IK’s New York trip was an effort in brinksmanship. Time will tell if it worked or not. IK’s job was to weave together and market to the world Pakistan’s narrative. It’s hard to find fault with the pitch he made and the way he made it. Ultimately, the success of any marketing pitch rests on the quality of the product. IK can’t be blamed for the product he has inherited. His affinity with the security establishment doesn’t make him responsible for past policies. If the product is now found wanting under IK’s watch, that’ll be something else.

How we got to Modi annexing Kashmir and Pakistan being left with a limited set of options is an issue separate from how IK dealt with the cards he was served and made his spiel to the world. Here is how things stand. Pakistan can’t afford a conventional war with India. Non-state actors have fallen out of favour with the world. India has projected us as patrons of terror, which has resonated with the post-9/11 world. We are already on the FATF’s radar and thus employing NSAs once again as an extension of our security policy would be suicidal.

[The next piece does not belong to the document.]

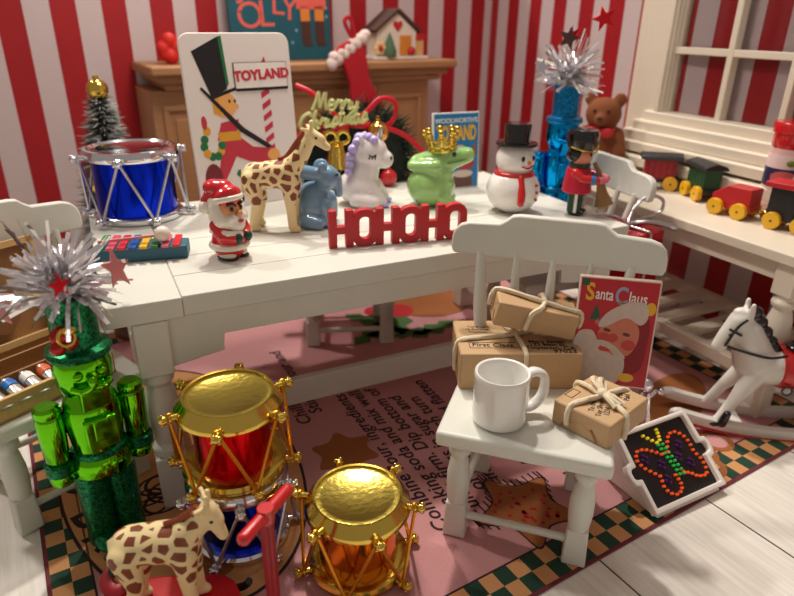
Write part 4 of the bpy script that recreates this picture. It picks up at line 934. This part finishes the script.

Nuclear weapons are instruments of deterrence and not war. They are meant to prevent war with the threat of mutually assured destruction. Interstate relations are based on interests. India is a bigger country with a huge consumer market, a large middle class and an attractive economy. Our economy is in the pits. So we can call in all favours and the world (including our best friends) will not suspend their dealings with India just because it is inflicting miseries upon Kashmiris. That is how the world has always functioned and how it will continue to.

In this backdrop, IK headed out to the US. In the days leading up to the UN moot he engaged with world leaders at a frenetic pace. No other leader in present-day Pakistan evokes the kind of interest IK does on the international stage, largely due to his celebrity and the great story he is. So leaders were willing to meet with him and folks were eager to listen to him. And he used the pulpit to weave a narrative about a Pakistan that has learnt lessons from past mistakes and is a voice of reason and peace that the world must heed and engage with.

When he stood in the UNGA he had prepared the ground for his pitch. (Would it have been better if he had spoken for 25 minutes, the last 25? Yes. But then IK, like most, is a package deal.) His speech did there important things. One, it put before the world Pakistan’s suspicion of India framing Pakistan for use of NSAs and mounting a false operation to initiate a limited war. He explained how he had reached out to Modi, how Pakistan has clamped down on NSAs, how Pulwama was a false-flag operation and how there could be more.

This, together with the resolve to fight till the end, was brinksmanship. This bit of IK’s message wasn’t aimed at a domestic audience. He spoke to the domestic audience before leaving for the UN when he said anyone who patronized NSAs or partook in creating mischief in Kashmir was not a friend of Pakistan or Kashmir. In the UN, he repeated his policy and resolved to make NSAs a thing of the past and then asked the world to beware of India’s intent and effort to project otherwise. It will surely be harder for Modi to sell another Pulwama to the world.

Two, he made it harder for the world to sweep its conscience under the rug. This is why the lecture on Islamophobia was relevant. One doesn’t empathize with those one can’t relate to. We continue to see unspeakable brutality inflicted by humans on fellow beings with decent folk standing by doing nothing. What precedes the infliction of brutality and polite society’s indifference to it is the otherisation of the object of violence. Muslims have been effectively otherised post-9/11 and it is important to call out the West in a language it understands.

Finally, rhetoric is the fuel that fires up the emotional beings that we are. We in Pakistan (maybe Muslims generally) have a sense of resentment that we are trading below par. That we are not living up to our potential and the world thinks less of us even though we are equal to if not better than the best out there. And that hurts our egos. This sense is rubbed in when we see our leaders engaging with the world as inferiors. When a leader speaks to the world as an equal, we feel good about our future and ourselves. Bhutto did that. IK did that.

Leadership is about engendering hope and cultivating a sense that better times are around the corner. IK is great at doing that. But leadership is really about delivering results. That is where IK has been wanting.

The writer is a lawyer based in Islamabad.